About spincombos GOEs | Golden Skate

About spincombos GOEs

JulioP

Spectator
Joined
Mar 2, 2010
About spin combos GOEs

Hi everybody! I've some questions about spincombos GOEs. Beg your pardon for my english.
1) I know that a more than required number of revolutions deserves a bullet, but do ISU rules refer to many more revolutions for each position or to the spincombo overall number of revolutions? In other words, if a difficult upright attains 8 revolutions while the following sit and camel reach just the minimun revolutions, will the spincombo deserve a bullet according ISU rules?
2) ISU rules encourage spincombos originality: so, according the Rules, is a creative difficult upright followed by just average sit and camel worth a bullet or not?
3) If a FCoSp starts with nice height and airposition and goes on with just average spins positions, will it deserve a bullet?
In general, when evaluating spincombos are the requisites for good GOEs about each and all the spins or not?
Is it all about the discretion of the judges, maybe?
Thank you.
 
Last edited:

mskater93

Record Breaker
Joined
Oct 22, 2005
Mostly, the bullets are guidelines. Good air position + adequate revs = 1 bullet (in general), good air position + more than 8 revs in position = 2 bullets, etc. The good can counter balance the bad (travel, slows down horribly, ugly position, etc)
 

JulioP

Spectator
Joined
Mar 2, 2010
Mostly, the bullets are guidelines. Good air position + adequate revs = 1 bullet (in general), good air position + more than 8 revs in position = 2 bullets, etc. The good can counter balance the bad (travel, slows down horribly, ugly position, etc)
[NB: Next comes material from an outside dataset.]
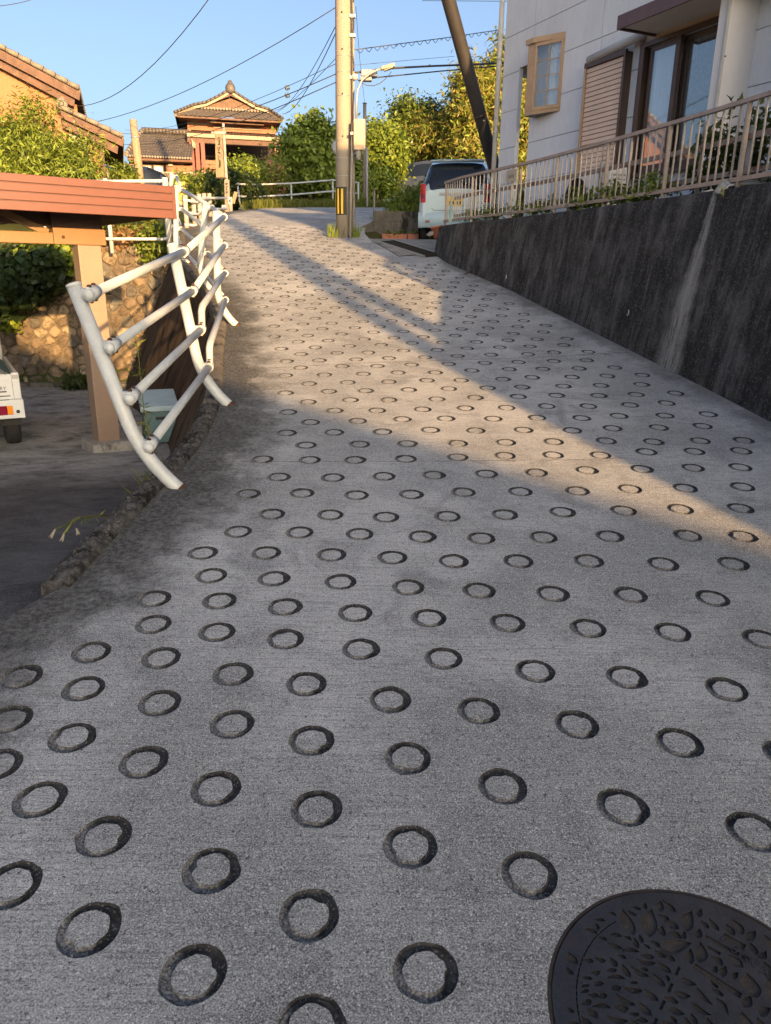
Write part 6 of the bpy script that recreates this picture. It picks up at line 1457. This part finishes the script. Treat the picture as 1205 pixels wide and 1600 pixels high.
m = MB(); m.bar(at(364, 318, Ys - .2), at(369, 300, Ys - .1), .10, .03, (0, 1, 0)); m.build('prop', M['wood_sign'], sg2)
mq = at(350, 324, Ys - .7); m = MB(); m.box(mq.x - .055, mq.x + .055, mq.y, mq.y + .05, mq.z - .06, mq.z + .06); mk = tag(m.build('meter_tag', M['white_paint'], loc=mq), 'little white square tag low beside the lettered post', 'tag'); m = MB(); m.bar((mq.x, mq.y + .03, mq.z - .06), (mq.x, mq.y + .03, g(mq.y) - .05), .015, .015, (0, 1, 0)); m.build('stake', M['wood_grey'], mk); m = MB(); m.box(mq.x - .03, mq.x + .03, mq.y - .003, mq.y - .001, mq.z - .03, mq.z + .02); m.build('print', simple('mauve_print', (.45, .2, .35), .7, .1, 9, 0), mk)

# ================================================================== VEGETATION
def leaf_cloud(name, C, N, size, aspect, mat, parent=None, loc=None, droop=0.0, up=.35, seed=1, fold=.18):
    """C (n,3) leaf positions, N (n,3) outward directions: one folded rhombus for every leaf"""
    r = np.random.default_rng(seed); n = len(C)
    nrm = N + r.normal(0, .75, (n, 3)); nrm[:, 2] += up; nrm /= np.linalg.norm(nrm, axis=1)[:, None] + 1e-9
    d = r.normal(0, 1, (n, 3)) + N * .5; d[:, 2] -= droop; d -= nrm * (d * nrm).sum(1)[:, None]; d /= np.linalg.norm(d, axis=1)[:, None] + 1e-9
    s = np.cross(nrm, d); L = size * (r.uniform(.45, 1.0, n) + r.uniform(0, .75, n) ** 2)[:, None]; w = L * aspect
    tipdrop = -nrm * L * fold
    v = np.stack([C, C + d * L * .45 + s * w * .5, C + d * L + tipdrop, C + d * L * .45 - s * w * .5], 1).reshape(-1, 3)
    o0 = np.array(ORIG[parent] if parent is not None else (loc or C.mean(0)), dtype=float)
    me = bpy.data.meshes.new(name); me.vertices.add(4 * n); me.vertices.foreach_set('co', (v - o0).astype(np.float32).ravel())
    me.loops.add(4 * n); me.loops.foreach_set('vertex_index', np.arange(4 * n, dtype=np.int32)); me.polygons.add(n)
    me.polygons.foreach_set('loop_start', np.arange(0, 4 * n, 4, dtype=np.int32)); me.update(calc_edges=True); me.validate(); me.materials.append(mat)
    ob = bpy.data.objects.new(name, me); COL.objects.link(ob)
    if parent is not None: ob.parent = parent; ORIG[ob] = ORIG[parent]
    else: ob.location = o0; ORIG[ob] = Vector(o0)
    return ob
def crown_points(ells, nclump, per, cr, seed, thr=-.18, freq=.9, surf=.45):
    r = np.random.default_rng(seed); E_ = np.array(ells, float); vol = E_[:, 3] * E_[:, 4] * E_[:, 5]; C, N, cl = [], [], []
    while len(cl) < nclump:
        e = E_[r.choice(len(E_), p=vol / vol.sum())]; d = r.normal(0, 1, 3); d /= np.linalg.norm(d); rr_ = r.uniform(.08, 1) ** surf if r.random() > .14 else r.uniform(1.0, 1.22)
        p = e[:3] + d * rr_ * e[3:]
        if mnoise.noise(Vector(p * freq)) < thr: continue
        cl.append(p); k = int(per * r.uniform(.5, 1.5)); q = r.normal(0, 1, (k, 3)) * cr * np.array([1, 1, .8]) * (r.uniform(.6, 1.3) if rr_ <= 1 else .55)
        C.append(p + q); dn = d * .8 + q / (cr * 2); N.append(dn / (np.linalg.norm(dn, axis=1)[:, None] + 1e-9))
    return np.concatenate(C), np.concatenate(N), cl
def tree(name, label, cat, base, ells, nclump, per, cr, leaf, aspect, mat, seed, trunk_r=.14, group=None, nlimb=14, droop=.2, mat2=None, thr=-.18, freq=.9, surf=.45):
    base = Vector(base); t = thing(name, label, cat, base, group); r = random.Random(seed)
    C, N, cl = crown_points(ells, nclump, per, cr, seed, thr, freq, surf)
    top = Vector((sum(e[0] for e in ells) / len(ells), sum(e[1] for e in ells) / len(ells), sum(e[2] for e in ells) / len(ells)))
    fork = base.lerp(top, .55); m = MB(); m.tube([base - Vector((0, 0, .2)), base.lerp(fork, .5) + Vector((r.gauss(0, .08), r.gauss(0, .08), 0)), fork, top], [trunk_r * 1.2, trunk_r, trunk_r * .8, trunk_r * .35], 10); m.build('trunk', M['bark'], t)
    for i in range(nlimb):
        c = Vector(cl[r.randrange(len(cl))]); s = base.lerp(fork, r.uniform(.6, 1.0)) if i % 2 else fork.lerp(top, r.uniform(0, .7)); mid = s.lerp(c, .5) + Vector((r.gauss(0, .1), r.gauss(0, .1), r.uniform(0, .2))) ; m = MB(); m.tube([s, mid, c], [trunk_r * .42, trunk_r * .25, trunk_r * .08], 7); m.build('limb', M['bark'], t)
    if mat2 is None: leaf_cloud('crown', C, N, leaf, aspect, mat, t, droop=droop, seed=seed)
    else:
        sel = np.random.default_rng(seed).random(len(C)) < .7; leaf_cloud('crown', C[sel], N[sel], leaf, aspect, mat, t, droop=droop, seed=seed); leaf_cloud('crown', C[~sel], N[~sel], leaf, aspect, mat2, t, droop=droop, seed=seed + 1)
    return t
def ell(px0, px1, py0, py1, Y, depth=None):
    """an ellipsoid that fills a box of the photograph at distance Y"""
    a, b = at(px0, (py0 + py1) / 2, Y), at(px1, (py0 + py1) / 2, Y); t, u = at((px0 + px1) / 2, py0, Y), at((px0 + px1) / 2, py1, Y)
    c = at((px0 + px1) / 2, (py0 + py1) / 2, Y); rx_ = (b.x - a.x) / 2; rz_ = (t.z - u.z) / 2
    return (c.x, Y, c.z, rx_, depth or rx_, rz_)
def gnd(Y, x): return terrain_h(x, Y)
T1 = [ell(452, 512, 178, 262, 31), ell(446, 492, 205, 275, 30.5), ell(486, 532, 196, 272, 30.5), ell(470, 530, 230, 288, 30)]
tree('round_tree', 'round glossy green tree between the hall and the utility pole', 'tree', (T1[0][0], 31, gnd(31, T1[0][0])), T1, 430, 50, .27, .19, .55, M['leaf_bright'], 11, .12, mat2=M['leaf_green'], freq=1.1, thr=-.14)
T2 = [ell(568, 622, 192, 280, 35), ell(580, 620, 180, 230, 35.5), ell(580, 622, 215, 300, 34.5), ell(556, 600, 235, 300, 35.4)]
tree('green_tree', 'yellow-green leafy tree right of the utility pole', 'tree', (T2[0][0], 35, gnd(35, T2[0][0])), T2, 520, 50, .30, .19, .5, M['leaf_bright'], 12, .12, mat2=M['leaf_green'], freq=.9)
T3 = [ell(608, 668, 165, 240, 46), ell(622, 662, 150, 190, 46), ell(598, 640, 185, 260, 45), ell(640, 700, 168, 270, 46), ell(655, 720, 185, 270, 47)]
tree('dark_tree', 'dark green tree rising behind the yellow-green one', 'tree', (T3[0][0], 46, gnd(46, T3[0][0])), T3, 620, 50, .42, .22, .5, M['leaf_green'], 13, .16, mat2=M['leaf_dark'], freq=.7)
T4 = [ell(690, 790, 115, 230, 43), ell(730, 815, 66, 180, 43.5), ell(660, 735, 150, 250, 44), ell(745, 850, 120, 270, 42.8), ell(700, 800, 200, 290, 42.2), ell(640, 715, 190, 246, 45), ell(800, 870, 90, 260, 44), ell(690, 760, 130, 200, 43)]
tree('loquat_tree', 'large golden sunlit tree with long leaves behind the parked cars', 'tree', (T4[0][0] + .3, 43, gnd(43, T4[0][0])), T4, 1150, 56, .42, .30, .28, M['leaf_gold'], 14, .2, nlimb=46, mat2=M['leaf_willow'], freq=.55, thr=-.10, droop=.3)
T5 = [ell(845, 960, 150, 300, 46), ell(790, 870, 190, 300, 47)]
tree('golden_tree', 'golden tree seen through the porch of the lilac-grey house', 'tree', (T5[0][0], 46, gnd(46, T5[0][0])), T5, 420, 50, .42, .28, .3, M['leaf_gold'], 15, .14, mat2=M['leaf_willow'], freq=.6)
T6 = [ell(575, 628, 240, 300, 42), ell(560, 610, 255, 300, 41)]
tree('dense_shrub', 'dense dark shrub low under the trees right of the pole', 'shrub', (T6[0][0], 40, gnd(40, T6[0][0])), T6, 260, 50, .32, .2, .5, M['leaf_dark'], 16, .05, nlimb=6)
T7 = [ell(435, 485, 262, 318, 31.5, .8), ell(475, 535, 266, 318, 32, .8), ell(525, 575, 258, 320, 32.5, .8)]
tree('low_hedge', 'shaded low hedge closing the view behind the white bend fence', 'hedge', (T7[1][0], 34, gnd(34, T7[1][0])), T7, 330, 52, .24, .16, .5, M['leaf_green'], 17, .04, nlimb=6, freq=2, thr=-.5)
# bush in front of the orange house, long hanging leaves
B1 = [ell(10, 110, 195, 300, 17.2), ell(-60, 60, 190, 300, 17.4), ell(70, 145, 215, 300, 17.0), ell(30, 70, 150, 240, 17.3), ell(95, 160, 250, 300, 16.9), ell(88, 150, 208, 250, 17.0), ell(55, 85, 150, 215, 17.2), ell(-30, 20, 150, 260, 17.3)]
tree('peach_bush', 'leafy olive bush with long drooping leaves behind the carport', 'bush', (B1[0][0], 17.2, .3), B1, 560, 36, .17, .14, .22, M['leaf_willow'], 21, .05, nlimb=30, droop=.7, mat2=M['leaf_green'], freq=1.6, thr=-.2)
# hedges by the bend
Hd = [ell(338, 398, 272, 332, 25.0, .9), ell(330, 362, 268, 335, 24.6, .7), ell(360, 410, 282, 330, 25.4, .9)]
tree('clipped_hedge', 'dark clipped hedge behind the lettered post', 'hedge', (Hd[0][0], 25, g(25) - .1), Hd, 300, 55, .16, .11, .55, M['leaf_dark'], 22, .05, nlimb=6, freq=3, thr=-.4)
H2 = [ell(312, 345, 270, 325, 25.2, .7), ell(300, 330, 285, 330, 25.6, .7)]
tree('clipped_hedge', 'sunlit green hedge left of the hanging wooden board', 'hedge', (H2[0][0], 25.2, g(25) - .1), H2, 150, 50, .16, .11, .55, M['leaf_green'], 23, .05, nlimb=5, freq=3, thr=-.4)
H3 = [ell(358, 402, 264, 292, 27.5, .8), ell(378, 408, 256, 275, 27.8, .5), ell(360, 380, 258, 280, 27.4, .6)]
tree('golden_shrub', 'yellow-green shrub glowing in front of the dark hall doorway', 'shrub', (H3[0][0], 27.5, g(27) - .1), H3, 170, 45, .20, .13, .5, M['leaf_bright'], 24, .06, nlimb=8, freq=2, thr=-.3)
H4 = [ell(404, 446, 260, 305, 28.5, .9), ell(412, 438, 250, 275, 28.8, .6), ell(390, 420, 270, 318, 28.0, .7)]
t4 = tree('flowering_shrub', 'loose shrub dotted with pink blossom beside the hall', 'shrub', (H4[0][0], 28.5, g(28) - .1), H4, 150, 38, .22, .14, .32, M['leaf_bright'], 25, .05, nlimb=10, mat2=M['leaf_dry'], freq=2, thr=-.3)
C, N, _ = crown_points(H4, 34, 18, .10, 77, -.5, 2, .3); leaf_cloud('blossom', C, N, .09, .8, M['leaf_pink'], t4, seed=5)
H5 = [ell(272, 302, 272, 305, 27.0, .6)]
tree('golden_shrub', 'small bright shrub against the thin brown fence', 'shrub', (H5[0][0], 27, g(27) - .2), H5, 70, 40, .16, .12, .5, M['leaf_lime'], 26, .04, nlimb=4, freq=2, thr=-.4)
H6 = [ell(180, 208, 262, 285, 20, .4)]
tree('low_shrub', 'small dark shrub by the white post of the orange house', 'shrub', (H6[0][0], 20, .4), H6, 40, 34, .12, .10, .5, M['leaf_green'], 27, .04, nlimb=4, freq=3, thr=-.5)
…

So according ISU guidelines in a combo a skater gets a bullet just for much more revolutions in one position, not in all the positions, am I right?
 

gkelly

Record Breaker
Joined
Jul 26, 2003
The guidelines aren't explicit about that.

I would expect that some judges might be impressed by the camel position being held for 8 or even 5+ revolutions in a combination, since it's inherently the slowest spinning position and hardest to hold that long.

In a combo, there are expected to be at least 6 revs on each foot in the junior and senior short program (5 for intermediate and novice in the US), and at least 10 revs total in the long program.

If you can get close to twice that many in total, then judges might think about rewarding that bullet point. Some judges will probably be more generous than others.

Originality is also probably going to be very subjective as to which judges will reward it and which are less likely to notice or care.

8 revs in a difficult upright position (or any camel, sit, or layback position) is a feature that would help the base mark, as opposed to the GOE. But it would also contribute to the total number of revolutions and potentially help the GOE that way.

For good GOE on spins, I'd guess that speed (which also helps the number of revolutions), centering, and beauty of the positions would be most likely to be rewarded. And great air positions on flying spins.